---- Data shown

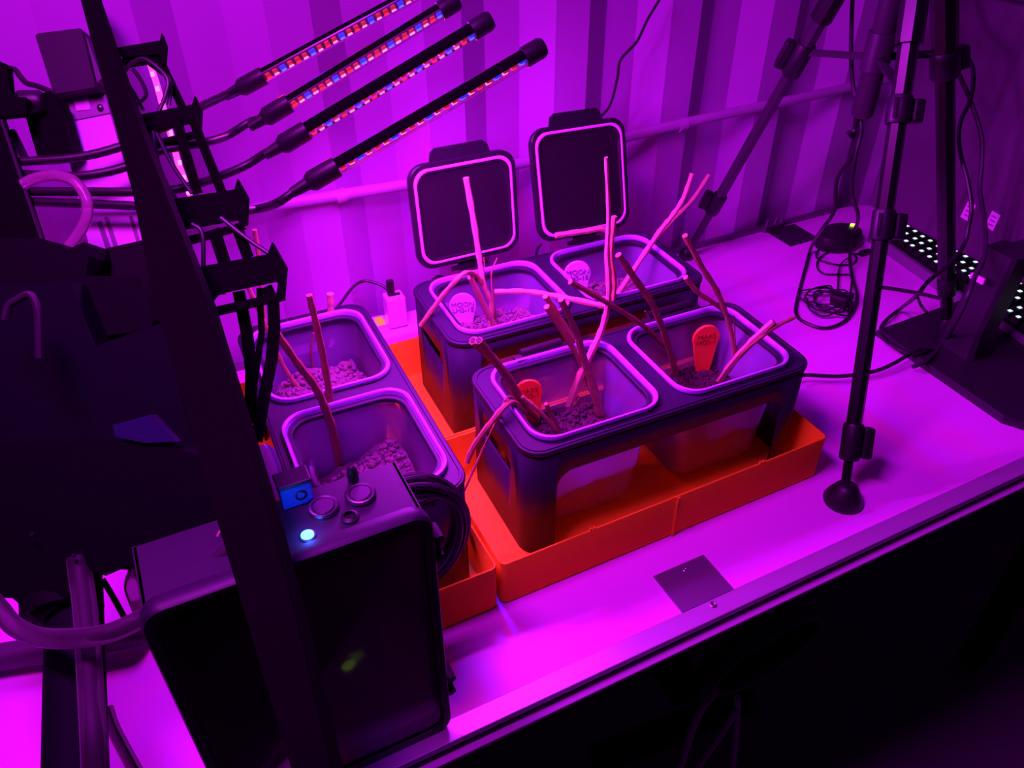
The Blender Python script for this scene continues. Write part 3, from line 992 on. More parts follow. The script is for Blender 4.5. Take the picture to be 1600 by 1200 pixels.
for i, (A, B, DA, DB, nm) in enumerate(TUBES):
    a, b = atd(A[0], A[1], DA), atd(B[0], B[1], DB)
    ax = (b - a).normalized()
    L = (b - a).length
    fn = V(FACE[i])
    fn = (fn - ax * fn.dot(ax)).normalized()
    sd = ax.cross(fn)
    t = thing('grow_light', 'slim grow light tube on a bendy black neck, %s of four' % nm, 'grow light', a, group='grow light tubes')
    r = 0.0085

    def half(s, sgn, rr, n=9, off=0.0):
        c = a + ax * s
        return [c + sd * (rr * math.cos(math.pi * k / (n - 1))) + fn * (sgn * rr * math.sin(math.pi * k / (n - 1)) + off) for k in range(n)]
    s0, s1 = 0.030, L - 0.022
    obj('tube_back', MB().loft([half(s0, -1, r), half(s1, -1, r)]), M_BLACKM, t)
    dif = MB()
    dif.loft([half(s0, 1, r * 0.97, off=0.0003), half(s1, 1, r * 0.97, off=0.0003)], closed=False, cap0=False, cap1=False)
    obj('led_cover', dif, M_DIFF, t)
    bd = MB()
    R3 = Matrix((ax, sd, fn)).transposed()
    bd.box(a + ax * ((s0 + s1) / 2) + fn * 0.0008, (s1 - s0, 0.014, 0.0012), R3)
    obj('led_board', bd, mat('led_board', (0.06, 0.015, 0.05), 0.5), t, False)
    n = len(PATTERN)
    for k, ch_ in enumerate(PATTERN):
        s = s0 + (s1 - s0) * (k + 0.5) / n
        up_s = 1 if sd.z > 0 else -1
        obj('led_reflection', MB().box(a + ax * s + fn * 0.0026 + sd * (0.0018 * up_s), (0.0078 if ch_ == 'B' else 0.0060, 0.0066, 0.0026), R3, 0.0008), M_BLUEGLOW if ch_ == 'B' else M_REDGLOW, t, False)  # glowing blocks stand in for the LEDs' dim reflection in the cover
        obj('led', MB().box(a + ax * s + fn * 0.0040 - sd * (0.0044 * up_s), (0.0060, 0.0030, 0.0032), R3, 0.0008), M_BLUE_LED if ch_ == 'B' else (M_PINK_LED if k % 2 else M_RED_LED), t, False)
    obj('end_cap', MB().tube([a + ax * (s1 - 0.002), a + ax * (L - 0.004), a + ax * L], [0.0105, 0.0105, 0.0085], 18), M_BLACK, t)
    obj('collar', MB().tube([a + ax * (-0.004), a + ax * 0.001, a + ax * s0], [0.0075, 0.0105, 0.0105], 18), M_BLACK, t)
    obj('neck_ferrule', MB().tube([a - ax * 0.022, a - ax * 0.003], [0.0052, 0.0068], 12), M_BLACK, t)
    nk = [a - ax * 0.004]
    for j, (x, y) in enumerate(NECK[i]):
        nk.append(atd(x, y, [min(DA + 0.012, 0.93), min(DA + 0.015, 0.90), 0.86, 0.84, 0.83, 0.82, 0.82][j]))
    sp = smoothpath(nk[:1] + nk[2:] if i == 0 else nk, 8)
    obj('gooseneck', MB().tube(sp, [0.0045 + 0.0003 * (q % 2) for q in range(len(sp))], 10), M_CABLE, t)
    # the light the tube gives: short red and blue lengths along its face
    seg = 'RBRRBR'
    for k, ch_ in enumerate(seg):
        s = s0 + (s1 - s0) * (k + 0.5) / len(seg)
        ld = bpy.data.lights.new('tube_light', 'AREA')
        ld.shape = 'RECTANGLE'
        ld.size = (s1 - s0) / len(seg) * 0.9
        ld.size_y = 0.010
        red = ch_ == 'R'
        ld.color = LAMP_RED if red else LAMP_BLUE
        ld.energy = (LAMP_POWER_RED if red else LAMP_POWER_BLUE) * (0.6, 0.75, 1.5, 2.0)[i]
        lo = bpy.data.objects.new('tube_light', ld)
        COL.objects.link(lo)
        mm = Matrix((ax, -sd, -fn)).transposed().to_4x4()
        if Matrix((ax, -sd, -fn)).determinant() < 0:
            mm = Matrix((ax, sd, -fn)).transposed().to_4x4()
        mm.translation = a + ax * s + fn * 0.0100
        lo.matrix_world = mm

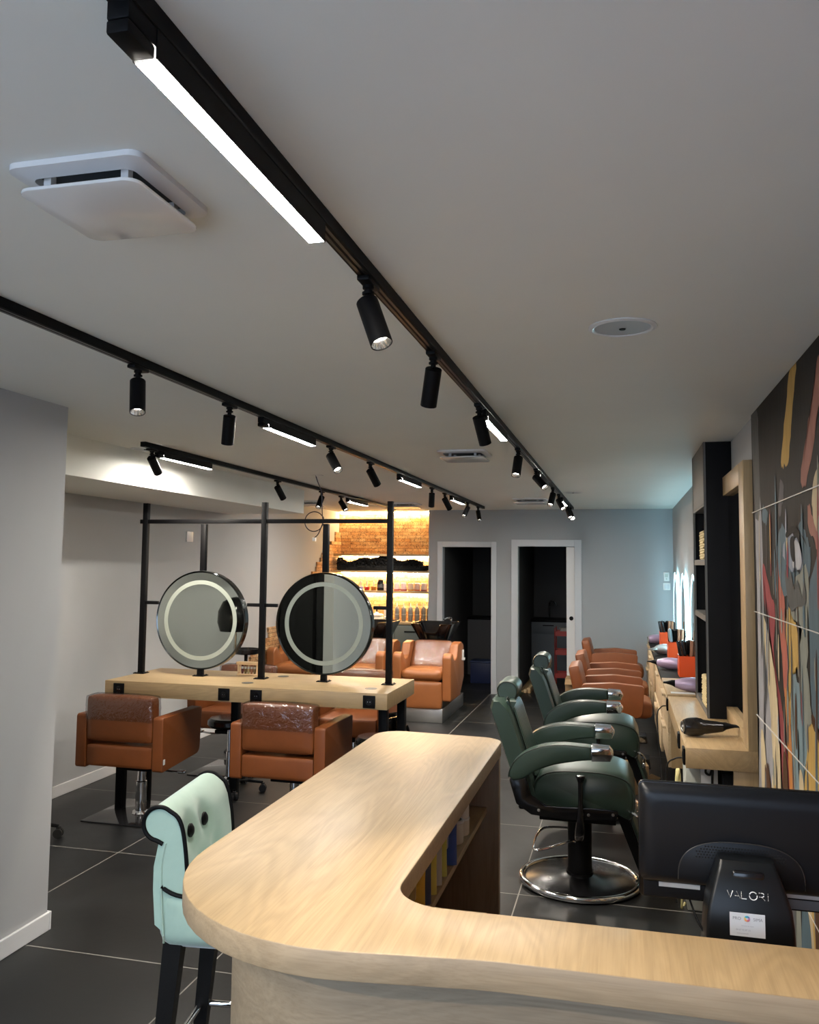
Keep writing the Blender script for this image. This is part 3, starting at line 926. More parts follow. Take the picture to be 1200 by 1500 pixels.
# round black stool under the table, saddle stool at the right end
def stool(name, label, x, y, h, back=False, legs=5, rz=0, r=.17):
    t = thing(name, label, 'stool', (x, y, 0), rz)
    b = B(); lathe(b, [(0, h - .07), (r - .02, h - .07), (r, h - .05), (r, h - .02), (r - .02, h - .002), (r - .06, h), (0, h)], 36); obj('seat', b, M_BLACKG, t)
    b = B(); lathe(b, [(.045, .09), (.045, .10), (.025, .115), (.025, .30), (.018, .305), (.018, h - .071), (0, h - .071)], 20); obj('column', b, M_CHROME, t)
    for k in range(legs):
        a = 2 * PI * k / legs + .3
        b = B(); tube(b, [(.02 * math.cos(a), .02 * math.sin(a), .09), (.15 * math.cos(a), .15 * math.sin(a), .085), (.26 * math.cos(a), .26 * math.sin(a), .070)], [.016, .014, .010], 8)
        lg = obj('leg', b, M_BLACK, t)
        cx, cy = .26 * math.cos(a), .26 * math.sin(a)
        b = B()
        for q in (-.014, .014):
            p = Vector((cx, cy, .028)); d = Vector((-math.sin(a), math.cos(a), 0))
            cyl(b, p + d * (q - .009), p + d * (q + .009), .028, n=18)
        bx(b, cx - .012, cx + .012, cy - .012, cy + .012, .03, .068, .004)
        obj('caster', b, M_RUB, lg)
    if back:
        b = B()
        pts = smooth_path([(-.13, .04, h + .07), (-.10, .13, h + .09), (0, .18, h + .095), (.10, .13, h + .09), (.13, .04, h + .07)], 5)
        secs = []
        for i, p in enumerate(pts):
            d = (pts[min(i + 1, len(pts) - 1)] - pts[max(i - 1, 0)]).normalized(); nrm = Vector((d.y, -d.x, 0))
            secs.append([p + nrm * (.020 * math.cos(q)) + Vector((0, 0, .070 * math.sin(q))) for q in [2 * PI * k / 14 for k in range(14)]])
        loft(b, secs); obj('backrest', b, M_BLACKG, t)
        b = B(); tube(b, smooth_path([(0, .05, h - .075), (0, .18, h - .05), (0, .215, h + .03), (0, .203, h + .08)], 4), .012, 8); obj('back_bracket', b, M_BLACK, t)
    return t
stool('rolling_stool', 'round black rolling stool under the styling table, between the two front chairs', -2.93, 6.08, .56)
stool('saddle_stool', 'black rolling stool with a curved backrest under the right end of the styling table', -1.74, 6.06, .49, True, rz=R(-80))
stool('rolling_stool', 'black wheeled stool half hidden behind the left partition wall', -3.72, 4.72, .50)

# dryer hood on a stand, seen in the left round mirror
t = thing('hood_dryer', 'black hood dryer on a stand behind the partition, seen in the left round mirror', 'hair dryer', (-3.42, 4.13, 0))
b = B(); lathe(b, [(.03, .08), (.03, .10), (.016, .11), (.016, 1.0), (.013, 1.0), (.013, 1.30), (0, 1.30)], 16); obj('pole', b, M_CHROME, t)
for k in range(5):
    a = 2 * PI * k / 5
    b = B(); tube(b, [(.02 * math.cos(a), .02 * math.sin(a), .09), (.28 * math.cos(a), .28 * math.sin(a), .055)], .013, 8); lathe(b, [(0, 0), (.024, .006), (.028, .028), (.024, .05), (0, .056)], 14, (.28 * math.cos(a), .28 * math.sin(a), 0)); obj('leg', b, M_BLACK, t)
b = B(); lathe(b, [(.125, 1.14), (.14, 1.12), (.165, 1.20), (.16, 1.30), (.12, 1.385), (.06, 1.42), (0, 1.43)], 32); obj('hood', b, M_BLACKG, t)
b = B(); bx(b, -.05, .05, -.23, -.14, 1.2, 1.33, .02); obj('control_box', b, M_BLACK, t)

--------
---- Data shown

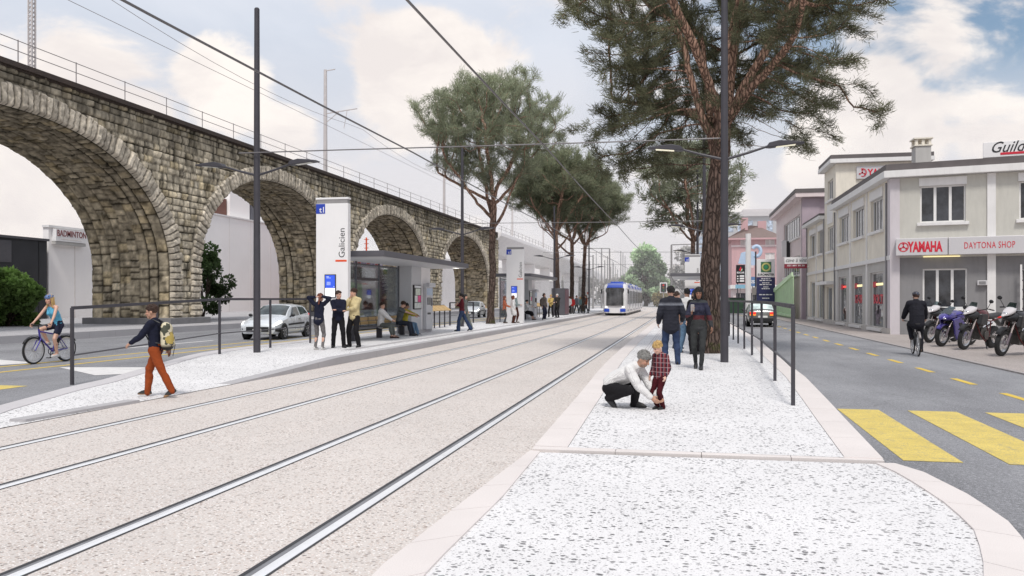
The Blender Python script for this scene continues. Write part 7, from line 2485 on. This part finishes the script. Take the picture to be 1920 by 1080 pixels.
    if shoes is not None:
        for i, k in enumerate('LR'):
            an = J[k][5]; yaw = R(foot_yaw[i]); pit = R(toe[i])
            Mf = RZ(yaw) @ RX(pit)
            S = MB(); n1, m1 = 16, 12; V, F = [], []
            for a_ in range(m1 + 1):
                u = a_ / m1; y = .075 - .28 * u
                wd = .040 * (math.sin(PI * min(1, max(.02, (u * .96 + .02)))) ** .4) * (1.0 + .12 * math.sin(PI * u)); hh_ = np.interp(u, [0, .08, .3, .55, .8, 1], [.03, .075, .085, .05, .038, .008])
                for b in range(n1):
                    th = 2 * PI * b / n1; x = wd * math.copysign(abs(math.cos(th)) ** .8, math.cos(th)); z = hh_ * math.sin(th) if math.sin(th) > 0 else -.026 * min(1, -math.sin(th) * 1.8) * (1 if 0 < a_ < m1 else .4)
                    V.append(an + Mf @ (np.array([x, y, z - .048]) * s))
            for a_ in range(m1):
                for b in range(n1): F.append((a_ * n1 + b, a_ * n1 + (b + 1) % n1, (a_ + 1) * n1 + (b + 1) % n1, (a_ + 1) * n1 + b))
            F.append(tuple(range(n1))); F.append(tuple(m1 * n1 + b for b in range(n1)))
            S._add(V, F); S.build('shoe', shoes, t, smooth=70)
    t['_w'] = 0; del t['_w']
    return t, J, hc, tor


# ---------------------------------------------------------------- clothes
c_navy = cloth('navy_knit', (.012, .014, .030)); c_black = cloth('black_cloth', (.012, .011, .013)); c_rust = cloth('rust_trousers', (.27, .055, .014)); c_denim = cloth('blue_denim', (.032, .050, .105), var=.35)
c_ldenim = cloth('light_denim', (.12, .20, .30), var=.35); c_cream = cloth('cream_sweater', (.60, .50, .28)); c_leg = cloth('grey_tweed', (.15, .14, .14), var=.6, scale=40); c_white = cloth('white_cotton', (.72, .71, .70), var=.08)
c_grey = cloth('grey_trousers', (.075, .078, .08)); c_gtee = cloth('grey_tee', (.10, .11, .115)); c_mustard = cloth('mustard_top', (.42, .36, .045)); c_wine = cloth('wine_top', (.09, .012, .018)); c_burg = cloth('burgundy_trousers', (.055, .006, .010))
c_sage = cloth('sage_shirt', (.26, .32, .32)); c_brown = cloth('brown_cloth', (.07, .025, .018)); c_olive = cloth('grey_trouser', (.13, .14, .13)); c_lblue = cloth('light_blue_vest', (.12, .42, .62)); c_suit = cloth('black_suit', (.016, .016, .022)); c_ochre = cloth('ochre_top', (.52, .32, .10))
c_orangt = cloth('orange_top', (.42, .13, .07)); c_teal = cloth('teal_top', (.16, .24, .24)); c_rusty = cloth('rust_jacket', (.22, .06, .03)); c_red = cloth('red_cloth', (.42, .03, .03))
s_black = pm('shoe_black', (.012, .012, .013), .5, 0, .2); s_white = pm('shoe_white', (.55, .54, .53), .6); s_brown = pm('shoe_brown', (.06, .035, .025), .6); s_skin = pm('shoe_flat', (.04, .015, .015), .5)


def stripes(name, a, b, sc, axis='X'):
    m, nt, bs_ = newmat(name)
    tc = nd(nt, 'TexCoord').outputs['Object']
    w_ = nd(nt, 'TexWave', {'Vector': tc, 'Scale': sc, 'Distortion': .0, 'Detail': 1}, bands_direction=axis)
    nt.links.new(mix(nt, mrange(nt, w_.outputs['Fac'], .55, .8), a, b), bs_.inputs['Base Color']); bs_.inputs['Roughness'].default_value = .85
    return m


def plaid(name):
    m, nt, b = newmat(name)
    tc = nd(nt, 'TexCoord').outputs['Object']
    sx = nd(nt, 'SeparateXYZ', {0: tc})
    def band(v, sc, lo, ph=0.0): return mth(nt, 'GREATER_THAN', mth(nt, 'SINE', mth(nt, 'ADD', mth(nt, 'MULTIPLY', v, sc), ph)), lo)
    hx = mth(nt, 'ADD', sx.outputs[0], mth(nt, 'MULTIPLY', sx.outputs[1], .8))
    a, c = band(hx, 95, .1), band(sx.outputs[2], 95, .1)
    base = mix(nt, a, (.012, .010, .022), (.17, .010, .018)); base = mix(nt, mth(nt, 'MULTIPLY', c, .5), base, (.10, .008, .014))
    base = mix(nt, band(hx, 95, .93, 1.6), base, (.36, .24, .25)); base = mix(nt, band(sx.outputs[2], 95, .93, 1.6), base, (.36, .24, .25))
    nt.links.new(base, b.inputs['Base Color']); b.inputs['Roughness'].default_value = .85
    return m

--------
---- Data shown

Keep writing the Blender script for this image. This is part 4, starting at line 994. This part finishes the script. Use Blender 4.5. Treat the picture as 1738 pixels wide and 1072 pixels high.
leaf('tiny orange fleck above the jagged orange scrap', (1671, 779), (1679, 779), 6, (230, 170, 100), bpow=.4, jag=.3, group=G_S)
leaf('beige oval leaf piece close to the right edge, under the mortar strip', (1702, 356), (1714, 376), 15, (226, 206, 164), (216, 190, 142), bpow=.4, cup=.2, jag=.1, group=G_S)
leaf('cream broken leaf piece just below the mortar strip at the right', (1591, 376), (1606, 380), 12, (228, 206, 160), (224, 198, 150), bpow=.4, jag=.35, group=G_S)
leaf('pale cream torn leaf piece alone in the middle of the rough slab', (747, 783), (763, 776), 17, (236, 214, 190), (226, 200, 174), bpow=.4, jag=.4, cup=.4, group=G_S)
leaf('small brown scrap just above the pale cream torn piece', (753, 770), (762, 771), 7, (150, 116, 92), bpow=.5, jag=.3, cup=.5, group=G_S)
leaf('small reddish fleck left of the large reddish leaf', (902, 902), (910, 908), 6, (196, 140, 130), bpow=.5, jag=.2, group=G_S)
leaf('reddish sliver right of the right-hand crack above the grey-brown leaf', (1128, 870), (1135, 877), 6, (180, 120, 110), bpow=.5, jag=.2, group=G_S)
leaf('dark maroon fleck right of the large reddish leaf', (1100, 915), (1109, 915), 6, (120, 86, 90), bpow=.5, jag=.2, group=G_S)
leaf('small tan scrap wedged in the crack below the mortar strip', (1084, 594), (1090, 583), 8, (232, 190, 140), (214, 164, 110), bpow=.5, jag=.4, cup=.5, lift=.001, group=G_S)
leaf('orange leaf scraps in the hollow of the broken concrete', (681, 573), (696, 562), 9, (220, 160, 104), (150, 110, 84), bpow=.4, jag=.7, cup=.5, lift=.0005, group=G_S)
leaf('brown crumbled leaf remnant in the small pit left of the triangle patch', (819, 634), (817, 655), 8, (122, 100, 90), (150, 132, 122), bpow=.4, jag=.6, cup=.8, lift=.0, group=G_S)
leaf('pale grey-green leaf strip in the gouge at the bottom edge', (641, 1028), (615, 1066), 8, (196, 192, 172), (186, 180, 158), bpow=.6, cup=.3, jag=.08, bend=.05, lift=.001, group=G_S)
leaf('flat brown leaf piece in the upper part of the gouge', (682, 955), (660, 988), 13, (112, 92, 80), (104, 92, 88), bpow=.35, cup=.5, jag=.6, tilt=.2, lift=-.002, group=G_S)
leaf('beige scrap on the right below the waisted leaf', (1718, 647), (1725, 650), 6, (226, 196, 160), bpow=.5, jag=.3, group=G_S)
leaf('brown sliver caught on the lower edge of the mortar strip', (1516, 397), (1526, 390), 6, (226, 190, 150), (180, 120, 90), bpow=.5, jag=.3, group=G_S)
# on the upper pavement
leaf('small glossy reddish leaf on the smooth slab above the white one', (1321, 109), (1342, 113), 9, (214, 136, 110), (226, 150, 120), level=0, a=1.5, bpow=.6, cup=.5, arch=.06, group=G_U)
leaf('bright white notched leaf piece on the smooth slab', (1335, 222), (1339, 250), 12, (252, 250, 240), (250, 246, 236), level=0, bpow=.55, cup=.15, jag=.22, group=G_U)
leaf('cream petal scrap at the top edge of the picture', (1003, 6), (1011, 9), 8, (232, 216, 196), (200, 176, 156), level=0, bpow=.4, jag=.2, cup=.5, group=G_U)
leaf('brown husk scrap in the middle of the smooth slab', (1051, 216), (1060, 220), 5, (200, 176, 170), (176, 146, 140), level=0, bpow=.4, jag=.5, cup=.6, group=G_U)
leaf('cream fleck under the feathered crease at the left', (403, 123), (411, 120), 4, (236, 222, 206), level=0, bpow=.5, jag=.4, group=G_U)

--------

Task statement
Filter the records, keeping only lines that contain "writing", and show those lines.

Task solution
Keep writing the Blender script for this image. This is part 3, starting at line 926. More parts follow. Take the picture to be 1200 by 1500 pixels.
Keep writing the Blender script for this image. This is part 4, starting at line 994. This part finishes the script. Use Blender 4.5. Treat the picture as 1738 pixels wide and 1072 pixels high.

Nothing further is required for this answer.